Virevoltante comme les balades irlandaises qu'elle affectionne tant, Rose porte sur ses épaules toute la densité du Titanic. Aujourd'hui encore, elle demeure une héroïne inspirante, touchante, complexe. "C'est un personnage tragique : coincée dans sa condition de fille de bonne famille, elle est attirée par des aventures qui ne correspondent pas à sa classe sociale.

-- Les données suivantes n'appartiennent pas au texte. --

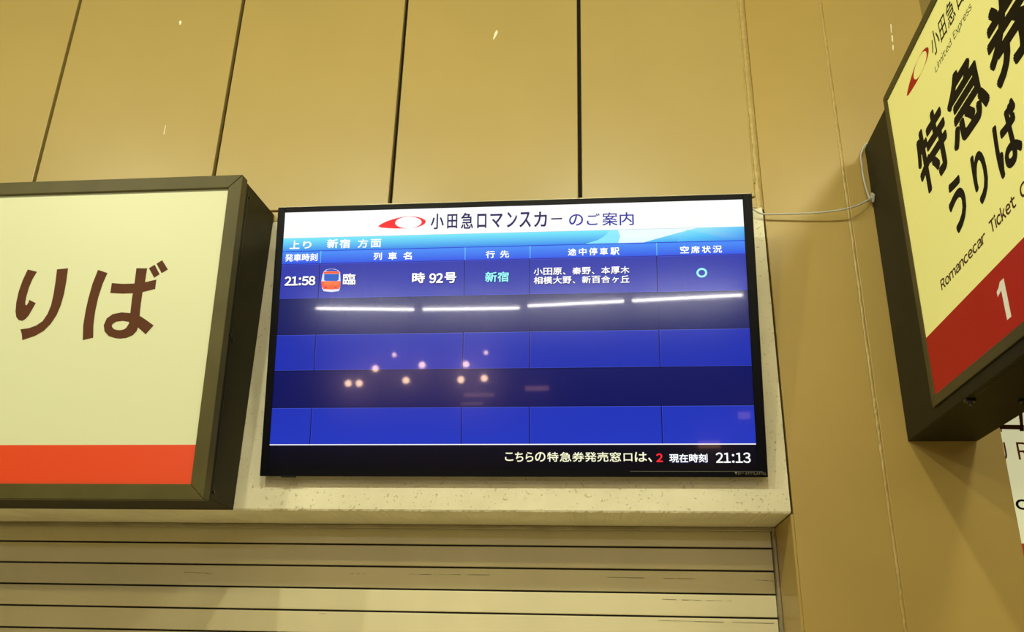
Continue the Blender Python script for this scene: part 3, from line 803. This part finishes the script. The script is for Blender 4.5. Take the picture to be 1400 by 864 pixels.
# lower part of a large dark character, then the rust letters, then a small black word's first letter
p = lambda u, v: FF.px(u, v)
flat('lettering', FF, [[p(1362, 580.5), p(1400, 581), p(1400, 587.5), p(1362, 586.5)], [p(1392, 560), p(1397.5, 560), p(1399, 582), p(1394.5, 582)], [p(1367.2, 584), p(1369, 584), p(1370, 590.5), p(1368, 590.5)],
     [p(1394, 586), p(1400, 586), p(1400, 589.5), p(1394, 589.5)]], M['brown_ink'], fs, 0.0006, px=False)
jx = p(1375.6, 615)[0]; rx = p(1390.5, 615)[0]; hh = zJ1-zJ0
text('lettering', FF, [('J', (jx-0.036, zJ1, jx, zJ0)), ('R', (rx, zJ1, rx+0.055, zJ0))], M['orange_ink'], fs, 0.0006, 0.006, px=False)
cx0, cz1 = p(1388.5, 690)[0], p(1394, 682.5)[1]; cz0 = p(1394, 697)[1]
text('lettering', FF, [('c', (cx0, cz1, cx0+0.052, cz0))], M['black_ink'], fs, 0.0006, 0.02, px=False)

# ================================================================ lamps of the hall (behind the camera, some seen in the screen), added fill
for i, ((x, y), pw) in enumerate(zip(DOWNLIGHTS, DOWN_POWER)):
    d = empty('downlight', (x, y, CEIL), label=('leftmost', 'second', 'third', 'rightmost')[i]+' of the four round recessed downlights in the ceiling nearest the wall', cat='light', group='ceiling downlights near the wall')
    b = bmesh.new(); bmesh.ops.create_circle(b, cap_ends=False, radius=0.085+(DOWN_SIZE[i]-0.10)*0.6, segments=28)
    r = bmesh.ops.extrude_edge_only(b, edges=b.edges[:])
    for v in [g for g in r['geom'] if isinstance(g, bmesh.types.BMVert)]: v.co *= 0.76; v.co.z -= 0.012
    bmesh.ops.translate(b, verts=b.verts, vec=(x, y, CEIL-0.001))
    obj('trim_ring', b, M['white_metal'], d)
    # aimed a little at the wall
    lo = area('downlight_lamp', (x, y, CEIL-0.02), DOWN_SIZE[i], pw, WARM, (math.radians(70), 0, 0))
M['tube'] = mat('lit_tube', (0.9, 0.9, 0.85), 0.4, 0, 0, 2, emit=(1.0, 0.96, 0.86, 1), estr=TUBE_STRENGTH)
ends = [((-3.31, -5.68), (-2.24, -6.14)), ((-2.14, -6.17), (-0.96, -6.20)), ((-0.83, -5.89), (0.26, -5.43)), ((0.36, -5.45), (1.47, -4.97))]
Fm = Vector((0, -math.cos(TILT), -math.sin(TILT)))
def mirror(u, v, zrel):
    """where a lamp at height zrel hangs whose reflection in the screen shows at photo point (u, v)"""
    d = Vector(R_*((u-700)/F_PX) - U_*((v-432)/F_PX) + fwd); c = Vector(CAM)
    X = c + d*((t_mid-c).dot(Fm)/d.dot(Fm)); r = d-2*d.dot(Fm)*Fm
    return X + r*((Z(zrel)-X.z)/r.z)
for i, ((u0, v0), (u1, v1)) in enumerate((((432, 421.5), (566, 423)), ((578, 423), (710, 421)), ((722, 418), (853, 411.5)), ((865, 411), (1015, 403)))):
    A = mirror(u0, v0, 1.5); B = mirror(u1, v1, 1.5)
    mid = (A+B)/2
    t = empty('tube_light', tuple(mid), label=('leftmost', 'second', 'third', 'rightmost')[i]+' of the four white fluorescent tubes reflected in the screen', cat='light', group='row of fluorescent tubes')
    b = bmesh.new(); tube(b, [A, A+(B-A)*0.5, B], 0.0125, 14); obj('glass_tube', b, M['tube'], t, smooth=True)
    b = bmesh.new(); tube(b, [A+Vector((0, 0, 0.05)), B+Vector((0, 0, 0.05))], 0.028, 6); obj('batten', b, M['white_metal'], t)
    b = bmesh.new(); tube(b, [mid+Vector((0, 0, 0.07)), Vector((mid.x, mid.y, CEIL))], 0.006, 6); obj('hanger', b, M['white_metal'], t)
M['bulb'] = mat('warm_bulb', (0.9, 0.7, 0.4), 0.4, 0, 0, 2, emit=(1.0, 0.62, 0.38, 1), estr=75)
def at_depth(u, v, Y):
    d = Vector(R_*((u-700)/F_PX) - U_*((v-432)/F_PX) + fwd); c = Vector(CAM)
    X = c + d*((t_mid-c).dot(Fm)/d.dot(Fm)); r = d-2*d.dot(Fm)*Fm
    return X + r*((Y-X.y)/r.y)
ORD = ('leftmost', 'second', 'third', 'fourth', 'fifth', 'sixth', 'seventh', 'eighth', 'ninth', 'rightmost')
for i, (u, v) in enumerate(((476, 524), (491, 524), (513, 504), (539, 485), (555, 520), (577, 499), (630, 519), (637, 498), (662, 517), (664, 482))):
    c = at_depth(u, v, -9.0 - (0.6 if v < 510 else 0) - (0.6 if v < 490 else 0))
    t = empty('pendant_lamp', tuple(c), label=ORD[i]+' of the ten small warm lamps reflected as orange spots in the screen', cat='light', group='warm pendant lamps')
    b = bmesh.new(); bmesh.ops.create_uvsphere(b, u_segments=14, v_segments=8, radius=0.05 if v > 490 else 0.032, matrix=Matrix.Translation(c)); obj('bulb', b, M['bulb'], t, smooth=True)
    b = bmesh.new(); tube(b, [c+Vector((0, 0, 0.04)), Vector((c.x, c.y, CEIL))], 0.005, 6); obj('cord', b, M['black'], t)
for i, (u0, v0, u1, v1, h_) in enumerate(((634, 540, 676, 538, 0.05), (630, 552, 660, 552, 0.03), (718, 531, 750, 531, 0.07), (343, 446, 356, 446, 0.012), (658, 443, 670, 442, 0.012), (1010, 568, 1026, 568, 0.10), (955, 608, 985, 608, 0.10))):
    A = at_depth(u0, v0, -9.0); B = at_depth(u1, v1, -9.0)
    b = bmesh.new(); box(b, A.x, B.x, -9.06, -9.0, A.z-h_/2, A.z+h_/2, 0.004)
    o = obj('light_panel', b, M['bulb_dim'] if 'bulb_dim' in M else M.setdefault('bulb_dim', mat('dim_warm_panel', (0.8, 0.5, 0.3), 0.5, 0, 0, 2, emit=(1.0, 0.5, 0.32, 1), estr=5)))
    base_mesh(o, ((A.x+B.x)/2, -9.0, A.z-h_/2)); tag(o, 'dim warm lit bar reflected in the screen '+('below the orange spots', 'just under the longer bar', 'right of the orange spots', 'under the leftmost tube', 'under the second tube', 'at the right edge', 'in the lowest blue row')[i], 'light', 'warm panels')
# broad fill light added under the ceiling, no fixture stands for it
for y in (-2.6,):
    area('ceiling_fill', (0, y, CEIL-0.03), 9.0, 120, FILL, (0, 0, 0), 'RECTANGLE', 0.25)
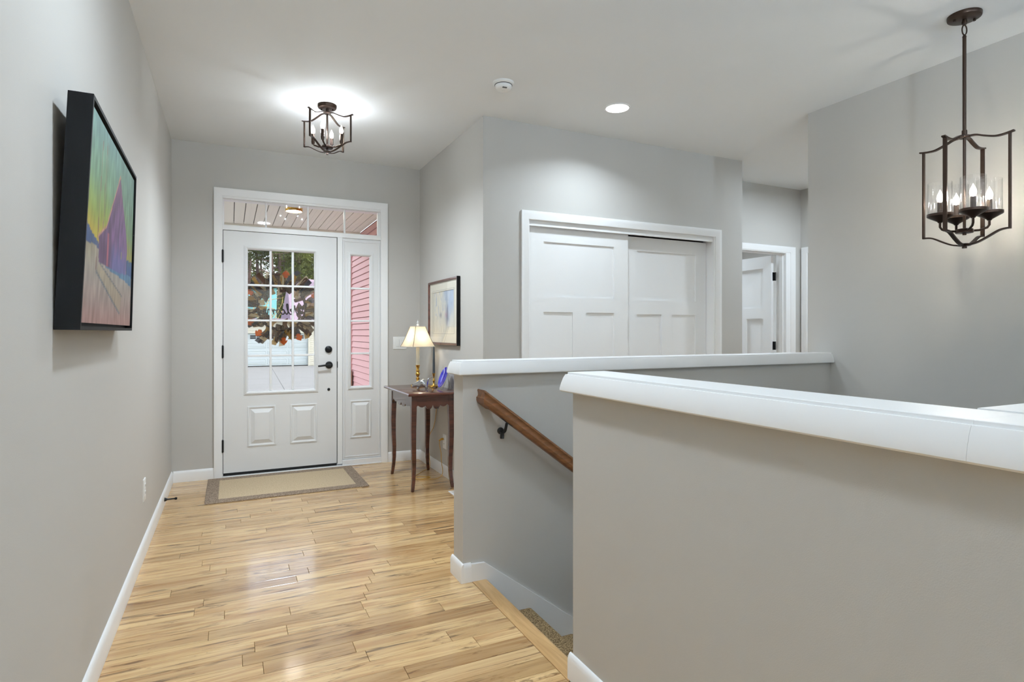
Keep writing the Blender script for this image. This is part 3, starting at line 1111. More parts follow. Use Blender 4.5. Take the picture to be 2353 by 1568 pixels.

J'adore cette scène où elle on la voit en plein dîner mondain noyée de discussions frivoles, avec sa voix off qui décrit la contradiction entre son devoir-être et son agitation intérieure... C'est sa rencontre avec Jack qui va la sauver", décrit Léa.

La sauver, fut-ce au prix d'une vie, qu'elle fait cependant perdurer grâce au flot imperturbable de ses souvenirs. Tout comme Jack et ses toiles, Rose immortalise son amour en le dépeignant, bravant le temps et la mort. Complémentaires jusqu'au bout.

"La puissance de cette histoire d'amour m'a beaucoup marquée, et cette approche politique qui détonne dans un paysage hollywoodien mainstream. Mais je crois qu'on ne voit pas le film de la même manière tout au long de sa vie...", achève Maëlle. Et des vies, Titanic a su en marquer ces 25 dernières années. Qui sait ce qui restera de ce film dans cinq, dix, vingt ans ?

Certainement de nouveaux souvenirs, regards et émois, prêts à émerger.